:: THE EXERCISE ::
Starting at the first line of the data, print each line verbatim up to and including the line bearing "CAM_H = 1.54", omitting pictures.

:: SOURCE MATERIAL ::

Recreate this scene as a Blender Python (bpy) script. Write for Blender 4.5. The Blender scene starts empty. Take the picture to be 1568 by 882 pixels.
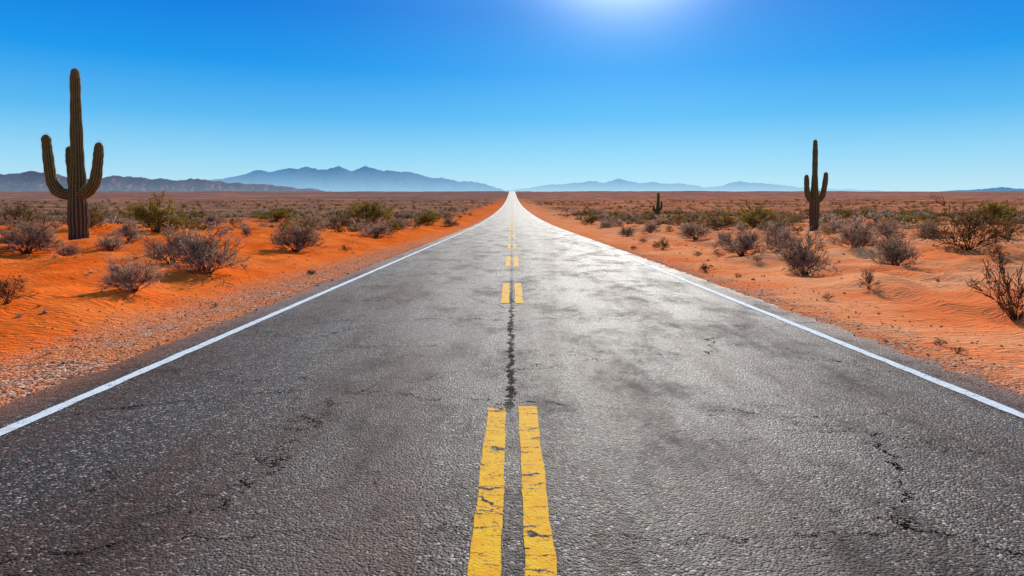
import bpy, math, random
import numpy as np
from mathutils import Vector, Matrix

random.seed(4)
RNG = np.random.RandomState(11)
F = 1045.0          # metres-per-metre scale of the lens (24 mm on 36 mm, 1568 wide)
CAM_H = 1.54

# ------------------------------------------------------------------ noise
_p = np.random.RandomState(3).permutation(256)
_p = np.concatenate([_p, _p])
_ang = np.random.RandomState(5).rand(256) * 2 * np.pi
_gx, _gy = np.cos(_ang), np.sin(_ang)
def perlin(x, y):
    x = np.asarray(x, float); y = np.asarray(y, float)
    xi = np.floor(x).astype(int); yi = np.floor(y).astype(int)
    xf = x - xi; yf = y - yi
    xi &= 255; yi &= 255
    u = xf*xf*xf*(xf*(xf*6-15)+10); v = yf*yf*yf*(yf*(yf*6-15)+10)
    def g(ix, iy, dx, dy):
        h = _p[(_p[ix & 255] + iy) & 255]
        return _gx[h]*dx + _gy[h]*dy
    a = g(xi, yi, xf, yf); b = g(xi+1, yi, xf-1, yf)
    c = g(xi, yi+1, xf, yf-1); d = g(xi+1, yi+1, xf-1, yf-1)
    return (a*(1-u)+b*u)*(1-v) + (c*(1-u)+d*u)*v
def fbm(x, y, o=4):
    s = 0; a = 1.0
    for i in range(o):
        s = s + a*perlin(x*2**i+17.3*i, y*2**i+9.1*i); a *= 0.5
    return s
def sstep(a, b, x):
    t = np.clip((x-a)/(b-a), 0, 1); return t*t*(3-2*t)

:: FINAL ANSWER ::
Recreate this scene as a Blender Python (bpy) script. Write for Blender 4.5. The Blender scene starts empty. Take the picture to be 1568 by 882 pixels.
import bpy, math, random
import numpy as np
from mathutils import Vector, Matrix

random.seed(4)
RNG = np.random.RandomState(11)
F = 1045.0          # metres-per-metre scale of the lens (24 mm on 36 mm, 1568 wide)
CAM_H = 1.54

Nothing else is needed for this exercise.